Leur rêve, retourner dans leurs familles
« Chaque jour, elles rêvent de rentrer chez elles et revoir leurs enfants », confie la Sœur Germaine Sawadogo, accompagnatrice au Centre Delwendé. Des initiatives sont en cours pour leur retour. L’Eglise et l’Etat s’attèlent à travers la commission Justice et Paix à favoriser leur retour en famille. D’ailleurs, pour la Sœur Germaine Sawadogo, « c’est une mauvaise pratique de chasser sa maman. Les mamans doivent être à côté de leurs enfants, petits-enfants et leurs belles-filles. Quand elles ne sont pas là, cela crée un manque dans la famille, cela détruit la société et crée des blessures ».

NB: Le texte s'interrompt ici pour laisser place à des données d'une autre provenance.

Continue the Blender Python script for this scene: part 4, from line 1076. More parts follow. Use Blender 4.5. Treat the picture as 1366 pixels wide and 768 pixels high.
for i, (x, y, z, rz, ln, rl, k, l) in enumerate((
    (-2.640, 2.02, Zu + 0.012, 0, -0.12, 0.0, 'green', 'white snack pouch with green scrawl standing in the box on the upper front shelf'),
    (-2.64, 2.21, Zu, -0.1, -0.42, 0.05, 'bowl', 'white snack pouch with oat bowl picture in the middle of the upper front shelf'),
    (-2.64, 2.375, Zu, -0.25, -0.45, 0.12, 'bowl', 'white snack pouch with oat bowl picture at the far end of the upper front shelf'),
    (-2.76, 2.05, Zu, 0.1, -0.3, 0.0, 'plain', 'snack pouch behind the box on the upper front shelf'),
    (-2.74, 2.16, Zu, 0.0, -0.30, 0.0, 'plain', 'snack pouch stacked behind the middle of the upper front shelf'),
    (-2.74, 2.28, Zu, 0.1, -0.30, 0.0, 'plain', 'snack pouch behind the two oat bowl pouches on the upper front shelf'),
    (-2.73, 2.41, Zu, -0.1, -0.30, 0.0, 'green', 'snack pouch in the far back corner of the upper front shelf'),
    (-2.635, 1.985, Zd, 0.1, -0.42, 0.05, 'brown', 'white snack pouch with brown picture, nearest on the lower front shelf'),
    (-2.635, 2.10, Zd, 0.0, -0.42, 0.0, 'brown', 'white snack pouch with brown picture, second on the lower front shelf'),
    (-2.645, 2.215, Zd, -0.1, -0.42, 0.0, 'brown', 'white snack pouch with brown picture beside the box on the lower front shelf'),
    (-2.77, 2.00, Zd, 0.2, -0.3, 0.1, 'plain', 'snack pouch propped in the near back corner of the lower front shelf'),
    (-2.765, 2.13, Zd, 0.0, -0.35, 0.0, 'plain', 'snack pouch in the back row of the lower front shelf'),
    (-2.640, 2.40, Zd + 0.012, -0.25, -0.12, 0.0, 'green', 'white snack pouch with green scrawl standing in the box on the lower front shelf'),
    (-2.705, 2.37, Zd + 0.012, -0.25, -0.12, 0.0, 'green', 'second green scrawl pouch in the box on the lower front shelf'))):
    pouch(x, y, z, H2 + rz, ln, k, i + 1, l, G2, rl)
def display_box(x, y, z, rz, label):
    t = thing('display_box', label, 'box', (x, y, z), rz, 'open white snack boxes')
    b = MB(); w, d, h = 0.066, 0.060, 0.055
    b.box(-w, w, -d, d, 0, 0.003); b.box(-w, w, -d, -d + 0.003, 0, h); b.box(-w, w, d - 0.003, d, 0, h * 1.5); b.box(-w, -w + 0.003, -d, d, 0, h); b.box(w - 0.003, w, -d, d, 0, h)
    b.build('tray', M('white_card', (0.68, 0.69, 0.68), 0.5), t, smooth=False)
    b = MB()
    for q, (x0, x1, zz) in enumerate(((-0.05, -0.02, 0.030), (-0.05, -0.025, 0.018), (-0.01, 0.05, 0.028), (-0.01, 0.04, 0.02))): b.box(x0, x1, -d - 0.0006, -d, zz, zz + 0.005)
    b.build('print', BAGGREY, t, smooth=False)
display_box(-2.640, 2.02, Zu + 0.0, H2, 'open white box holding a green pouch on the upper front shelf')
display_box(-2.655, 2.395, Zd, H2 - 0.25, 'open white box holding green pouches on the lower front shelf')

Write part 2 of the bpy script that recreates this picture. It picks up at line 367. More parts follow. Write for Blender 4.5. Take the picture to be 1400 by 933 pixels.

C’est une préoccupation pour l’Etat qui fait « des efforts pour freiner les cas d’exclusion, mais aussi engager des pourparlers, afin que les personnes exclues puissent regagner les familles d’origine, mais la tâche demeure ardue », souligne Yakouba Ouédraogo, directeur régional de la femme, de la solidarité nationale, de la famille et de l’action humanitaire, du Centre-nord.
C’est la raison pour laquelle des lois ont été adoptées pour protéger les personnes victimes d’exclusion sociale. Selon les explications d’Isaïe Bamogo, directeur régional des droits humains du Centre-nord, « la loi punit des personnes accusées d’exclusion sociale et les violences faites aux femmes. Il s’agit de la loi CNT 61 et de la loi CNT 61 qui portent sur la promotion et la protection des personnes âgées ».
Mariam Lamizana, présidente de l’ONG Voix de Femmes, à l’origine d’une caravane de presse et de sensibilisation sur la question d’exclusion pour allégations de sorcellerie précise que « la sensibilisation, la conscientisation et la protection doivent continuer, afin de freiner ces violations de droits humains ».
Cette ONG « en guerre » contre le phénomène par la voix de Mariam Lamizana se dit « très préoccupée par la situation et invite les médias à tirer la sonnette d’alarme sur les méfaits de ce fléau ». Quant à Yakouba Ouédraogo « c’est une problématique qui a traversé le temps et concerne tout le Burkina Faso. Beaucoup grandissent avec cela dans la tête et cela devient une question difficile à trancher sur le plan scientifique ».